EU interior ministers meeting in Luxembourg on Thursday agreed to rules that would allow “temporary” border controls within the passport-free Schengen area for up to two years when threats to public safety and surges in illegal immigration are spotted. The council’s draft will now go before the European Parliament for a vote.
Frontex, the EU’s external border agency, has said illegal migration increased by more than a third in 2011 compared to the year before. About a third of those movements took place on the frontier between Greece and Turkey.
“The situation on the Greek-Turkish border shows that we need a very clear action mechanism in the Schengen area,” Johanna Mikl-Leitner, Austria’s interior, was quoted as saying by the French news agency AFP.
But Cecilia Malmström, European home affairs commissioner told the AFP that she was “disappointed by lack of European ambition among member states” and opposed Thursday’s agreement.
A spokesman for Luxembourg’s immigration ministry could not immediately be reached for comment. However the minister, Nicolas Schmit, told Delano last summer that “Schengen is an essential pillar of the European integration process, one of the major achievements of European integration. We have really abolished these borders, which created so much grief and so high an economic cost in Europe.”

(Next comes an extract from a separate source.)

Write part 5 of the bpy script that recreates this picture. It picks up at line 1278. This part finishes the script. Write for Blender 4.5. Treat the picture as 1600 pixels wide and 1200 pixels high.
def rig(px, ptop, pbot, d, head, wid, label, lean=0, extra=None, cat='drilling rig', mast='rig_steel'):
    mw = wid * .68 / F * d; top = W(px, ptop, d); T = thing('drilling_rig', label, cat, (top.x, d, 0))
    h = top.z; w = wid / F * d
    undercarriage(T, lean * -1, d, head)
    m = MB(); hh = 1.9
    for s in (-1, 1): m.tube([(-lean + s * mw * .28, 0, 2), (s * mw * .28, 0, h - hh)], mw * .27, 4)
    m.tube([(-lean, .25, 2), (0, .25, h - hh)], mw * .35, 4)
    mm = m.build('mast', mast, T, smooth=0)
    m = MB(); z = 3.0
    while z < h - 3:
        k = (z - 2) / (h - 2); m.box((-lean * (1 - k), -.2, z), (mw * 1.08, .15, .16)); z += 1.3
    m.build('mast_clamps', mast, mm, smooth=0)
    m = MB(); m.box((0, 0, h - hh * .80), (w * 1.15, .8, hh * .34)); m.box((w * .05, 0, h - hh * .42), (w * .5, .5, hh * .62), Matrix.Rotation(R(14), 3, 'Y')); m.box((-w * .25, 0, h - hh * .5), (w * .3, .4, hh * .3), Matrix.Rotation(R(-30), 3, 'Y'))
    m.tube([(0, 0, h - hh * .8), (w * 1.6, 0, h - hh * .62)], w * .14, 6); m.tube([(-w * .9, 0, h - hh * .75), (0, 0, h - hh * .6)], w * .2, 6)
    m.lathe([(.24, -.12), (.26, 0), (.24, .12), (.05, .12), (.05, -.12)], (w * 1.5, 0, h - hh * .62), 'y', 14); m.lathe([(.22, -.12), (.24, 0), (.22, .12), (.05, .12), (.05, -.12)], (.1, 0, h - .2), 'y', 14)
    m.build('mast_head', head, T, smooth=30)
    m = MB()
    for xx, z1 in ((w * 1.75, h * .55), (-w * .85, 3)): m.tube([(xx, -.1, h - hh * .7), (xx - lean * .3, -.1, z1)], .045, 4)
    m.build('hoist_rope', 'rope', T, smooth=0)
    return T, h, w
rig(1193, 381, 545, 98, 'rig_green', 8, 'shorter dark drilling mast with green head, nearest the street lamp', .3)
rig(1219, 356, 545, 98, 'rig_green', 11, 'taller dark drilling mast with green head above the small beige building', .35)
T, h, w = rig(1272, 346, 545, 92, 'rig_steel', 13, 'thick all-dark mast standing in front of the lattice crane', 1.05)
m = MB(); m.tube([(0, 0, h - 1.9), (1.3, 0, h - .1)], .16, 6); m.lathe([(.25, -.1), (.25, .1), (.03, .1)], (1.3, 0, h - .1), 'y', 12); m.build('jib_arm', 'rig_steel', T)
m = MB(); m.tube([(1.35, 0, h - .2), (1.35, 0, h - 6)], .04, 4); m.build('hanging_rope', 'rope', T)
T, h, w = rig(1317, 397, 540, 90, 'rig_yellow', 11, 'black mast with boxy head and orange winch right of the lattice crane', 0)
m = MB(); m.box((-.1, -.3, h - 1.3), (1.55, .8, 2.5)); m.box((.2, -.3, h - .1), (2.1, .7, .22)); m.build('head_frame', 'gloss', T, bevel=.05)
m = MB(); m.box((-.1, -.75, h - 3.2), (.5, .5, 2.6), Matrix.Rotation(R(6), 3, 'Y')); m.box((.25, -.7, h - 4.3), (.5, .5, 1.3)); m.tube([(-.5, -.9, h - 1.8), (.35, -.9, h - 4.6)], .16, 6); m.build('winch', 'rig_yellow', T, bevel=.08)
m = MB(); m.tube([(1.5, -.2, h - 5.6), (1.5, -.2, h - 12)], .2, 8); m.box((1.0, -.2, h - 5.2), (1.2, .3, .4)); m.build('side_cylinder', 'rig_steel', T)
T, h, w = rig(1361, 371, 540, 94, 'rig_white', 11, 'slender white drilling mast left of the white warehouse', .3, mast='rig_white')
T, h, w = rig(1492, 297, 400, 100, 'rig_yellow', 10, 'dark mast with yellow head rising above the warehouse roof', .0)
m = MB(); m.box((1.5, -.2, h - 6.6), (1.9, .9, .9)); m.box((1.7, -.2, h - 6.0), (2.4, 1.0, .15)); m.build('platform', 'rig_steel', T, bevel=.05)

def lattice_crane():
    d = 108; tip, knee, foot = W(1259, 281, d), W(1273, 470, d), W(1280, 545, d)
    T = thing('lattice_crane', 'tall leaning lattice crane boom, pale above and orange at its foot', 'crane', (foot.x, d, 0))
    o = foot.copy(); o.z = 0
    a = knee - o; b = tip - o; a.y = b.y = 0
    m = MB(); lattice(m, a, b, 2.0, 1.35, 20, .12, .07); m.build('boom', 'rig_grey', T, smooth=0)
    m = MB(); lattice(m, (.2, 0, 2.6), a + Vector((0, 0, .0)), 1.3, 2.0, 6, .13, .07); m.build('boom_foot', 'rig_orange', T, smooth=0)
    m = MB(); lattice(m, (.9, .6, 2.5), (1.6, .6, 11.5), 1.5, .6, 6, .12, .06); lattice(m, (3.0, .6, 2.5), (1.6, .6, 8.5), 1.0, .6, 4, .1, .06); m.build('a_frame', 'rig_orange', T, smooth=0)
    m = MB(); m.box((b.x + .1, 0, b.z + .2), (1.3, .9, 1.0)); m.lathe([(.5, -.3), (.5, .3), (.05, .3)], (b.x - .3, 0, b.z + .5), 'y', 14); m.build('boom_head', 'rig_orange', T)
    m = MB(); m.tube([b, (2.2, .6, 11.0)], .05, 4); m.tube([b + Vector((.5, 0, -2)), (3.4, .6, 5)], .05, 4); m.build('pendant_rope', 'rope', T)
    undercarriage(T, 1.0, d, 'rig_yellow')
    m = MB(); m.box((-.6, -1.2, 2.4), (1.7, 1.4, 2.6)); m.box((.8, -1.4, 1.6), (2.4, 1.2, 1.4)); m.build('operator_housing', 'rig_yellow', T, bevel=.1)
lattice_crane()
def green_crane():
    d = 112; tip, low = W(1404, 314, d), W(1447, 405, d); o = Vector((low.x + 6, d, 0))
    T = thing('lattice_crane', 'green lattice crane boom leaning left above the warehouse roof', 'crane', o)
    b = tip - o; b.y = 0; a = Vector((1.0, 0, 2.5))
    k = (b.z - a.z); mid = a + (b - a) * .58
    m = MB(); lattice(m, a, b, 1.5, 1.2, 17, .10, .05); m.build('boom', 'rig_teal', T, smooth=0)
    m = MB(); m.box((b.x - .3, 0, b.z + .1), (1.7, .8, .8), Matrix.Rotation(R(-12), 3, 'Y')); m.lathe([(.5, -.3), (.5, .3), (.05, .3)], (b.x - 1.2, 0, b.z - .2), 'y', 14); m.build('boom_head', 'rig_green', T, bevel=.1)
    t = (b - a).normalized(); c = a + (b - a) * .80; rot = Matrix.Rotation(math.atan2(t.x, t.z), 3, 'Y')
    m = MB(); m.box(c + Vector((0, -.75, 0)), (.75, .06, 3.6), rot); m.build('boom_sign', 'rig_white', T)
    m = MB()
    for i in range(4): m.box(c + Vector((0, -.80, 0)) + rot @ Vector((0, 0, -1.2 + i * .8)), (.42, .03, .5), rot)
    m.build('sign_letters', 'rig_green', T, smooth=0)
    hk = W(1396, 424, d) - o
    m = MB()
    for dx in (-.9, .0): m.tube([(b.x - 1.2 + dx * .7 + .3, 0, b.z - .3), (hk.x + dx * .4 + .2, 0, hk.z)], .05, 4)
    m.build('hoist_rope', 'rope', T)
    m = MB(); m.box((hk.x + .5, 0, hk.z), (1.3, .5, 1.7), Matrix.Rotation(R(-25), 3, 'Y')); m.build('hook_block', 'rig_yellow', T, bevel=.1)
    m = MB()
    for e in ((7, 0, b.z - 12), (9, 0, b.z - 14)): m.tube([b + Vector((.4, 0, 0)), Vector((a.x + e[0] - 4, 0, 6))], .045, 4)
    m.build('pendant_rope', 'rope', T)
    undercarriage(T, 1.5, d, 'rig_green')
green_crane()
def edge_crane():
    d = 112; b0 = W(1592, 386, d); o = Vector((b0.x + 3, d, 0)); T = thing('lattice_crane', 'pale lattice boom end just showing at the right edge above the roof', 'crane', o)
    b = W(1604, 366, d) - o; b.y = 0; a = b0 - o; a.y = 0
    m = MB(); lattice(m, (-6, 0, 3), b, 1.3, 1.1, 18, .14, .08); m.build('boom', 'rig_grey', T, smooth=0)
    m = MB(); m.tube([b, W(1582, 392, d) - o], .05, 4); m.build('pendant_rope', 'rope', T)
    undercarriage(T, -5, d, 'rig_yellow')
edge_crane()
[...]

A Eurobarometer poll released on June 1 found that 67% of Europeans “think it is important to be able to travel within the EU without internal border controls.”
Last summer, in response to an increase in migration from Arab Spring countries, France temporarily introduced border checks along its frontier with Italy, a move which was criticised by the European Commission.
“Free movement within an area without internal borders is a pillar of the European Union,” Martin Schulz, president of the parliament and a German Social Democrat (photo), told the AP. “The European Parliament will not accept any extra reason for reintroducing border controls without a proper... mechanism to evaluate and monitor whether this is necessary or not.”